──────── GIVEN INFORMATION ────────

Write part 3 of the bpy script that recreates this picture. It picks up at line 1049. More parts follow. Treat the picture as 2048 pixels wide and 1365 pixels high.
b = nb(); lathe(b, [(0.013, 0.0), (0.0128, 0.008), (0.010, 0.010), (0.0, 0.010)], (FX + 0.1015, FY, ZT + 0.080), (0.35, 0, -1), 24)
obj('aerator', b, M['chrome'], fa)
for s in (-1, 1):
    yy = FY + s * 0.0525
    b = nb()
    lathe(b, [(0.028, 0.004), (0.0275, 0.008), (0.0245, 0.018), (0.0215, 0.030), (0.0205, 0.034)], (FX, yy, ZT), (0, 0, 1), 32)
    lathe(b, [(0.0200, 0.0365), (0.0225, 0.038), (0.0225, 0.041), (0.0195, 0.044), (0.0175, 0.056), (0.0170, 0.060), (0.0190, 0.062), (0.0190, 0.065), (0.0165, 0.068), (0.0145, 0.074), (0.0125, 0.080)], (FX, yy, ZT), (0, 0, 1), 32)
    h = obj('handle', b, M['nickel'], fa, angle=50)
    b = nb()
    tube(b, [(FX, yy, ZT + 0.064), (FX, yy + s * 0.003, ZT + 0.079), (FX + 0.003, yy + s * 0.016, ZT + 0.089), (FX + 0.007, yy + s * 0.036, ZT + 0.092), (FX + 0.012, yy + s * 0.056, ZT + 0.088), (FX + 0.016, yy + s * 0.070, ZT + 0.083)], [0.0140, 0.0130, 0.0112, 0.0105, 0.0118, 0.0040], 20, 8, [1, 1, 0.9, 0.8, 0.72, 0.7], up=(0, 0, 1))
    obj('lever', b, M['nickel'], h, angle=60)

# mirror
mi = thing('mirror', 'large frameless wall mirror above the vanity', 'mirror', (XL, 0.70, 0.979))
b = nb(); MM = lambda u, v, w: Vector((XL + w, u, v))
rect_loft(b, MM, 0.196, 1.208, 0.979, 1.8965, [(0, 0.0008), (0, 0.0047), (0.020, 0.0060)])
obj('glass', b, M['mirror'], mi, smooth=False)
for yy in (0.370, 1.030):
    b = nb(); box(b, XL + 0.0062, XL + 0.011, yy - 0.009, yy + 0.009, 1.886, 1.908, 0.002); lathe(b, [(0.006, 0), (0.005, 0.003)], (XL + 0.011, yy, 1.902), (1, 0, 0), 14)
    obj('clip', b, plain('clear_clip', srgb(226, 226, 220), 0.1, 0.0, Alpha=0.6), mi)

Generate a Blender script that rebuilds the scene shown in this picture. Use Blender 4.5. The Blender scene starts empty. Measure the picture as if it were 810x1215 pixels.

────────

WRITTEN INSTRUCTION: Repeat each record exactly. Omit nothing.

TASK SOLUTION:
Write part 3 of the bpy script that recreates this picture. It picks up at line 1049. More parts follow. Treat the picture as 2048 pixels wide and 1365 pixels high.
b = nb(); lathe(b, [(0.013, 0.0), (0.0128, 0.008), (0.010, 0.010), (0.0, 0.010)], (FX + 0.1015, FY, ZT + 0.080), (0.35, 0, -1), 24)
obj('aerator', b, M['chrome'], fa)
for s in (-1, 1):
    yy = FY + s * 0.0525
    b = nb()
    lathe(b, [(0.028, 0.004), (0.0275, 0.008), (0.0245, 0.018), (0.0215, 0.030), (0.0205, 0.034)], (FX, yy, ZT), (0, 0, 1), 32)
    lathe(b, [(0.0200, 0.0365), (0.0225, 0.038), (0.0225, 0.041), (0.0195, 0.044), (0.0175, 0.056), (0.0170, 0.060), (0.0190, 0.062), (0.0190, 0.065), (0.0165, 0.068), (0.0145, 0.074), (0.0125, 0.080)], (FX, yy, ZT), (0, 0, 1), 32)
    h = obj('handle', b, M['nickel'], fa, angle=50)
    b = nb()
    tube(b, [(FX, yy, ZT + 0.064), (FX, yy + s * 0.003, ZT + 0.079), (FX + 0.003, yy + s * 0.016, ZT + 0.089), (FX + 0.007, yy + s * 0.036, ZT + 0.092), (FX + 0.012, yy + s * 0.056, ZT + 0.088), (FX + 0.016, yy + s * 0.070, ZT + 0.083)], [0.0140, 0.0130, 0.0112, 0.0105, 0.0118, 0.0040], 20, 8, [1, 1, 0.9, 0.8, 0.72, 0.7], up=(0, 0, 1))
    obj('lever', b, M['nickel'], h, angle=60)

# mirror
mi = thing('mirror', 'large frameless wall mirror above the vanity', 'mirror', (XL, 0.70, 0.979))
b = nb(); MM = lambda u, v, w: Vector((XL + w, u, v))
rect_loft(b, MM, 0.196, 1.208, 0.979, 1.8965, [(0, 0.0008), (0, 0.0047), (0.020, 0.0060)])
obj('glass', b, M['mirror'], mi, smooth=False)
for yy in (0.370, 1.030):
    b = nb(); box(b, XL + 0.0062, XL + 0.011, yy - 0.009, yy + 0.009, 1.886, 1.908, 0.002); lathe(b, [(0.006, 0), (0.005, 0.003)], (XL + 0.011, yy, 1.902), (1, 0, 0), 14)
    obj('clip', b, plain('clear_clip', srgb(226, 226, 220), 0.1, 0.0, Alpha=0.6), mi)

Generate a Blender script that rebuilds the scene shown in this picture. Use Blender 4.5. The Blender scene starts empty. Measure the picture as if it were 810x1215 pixels.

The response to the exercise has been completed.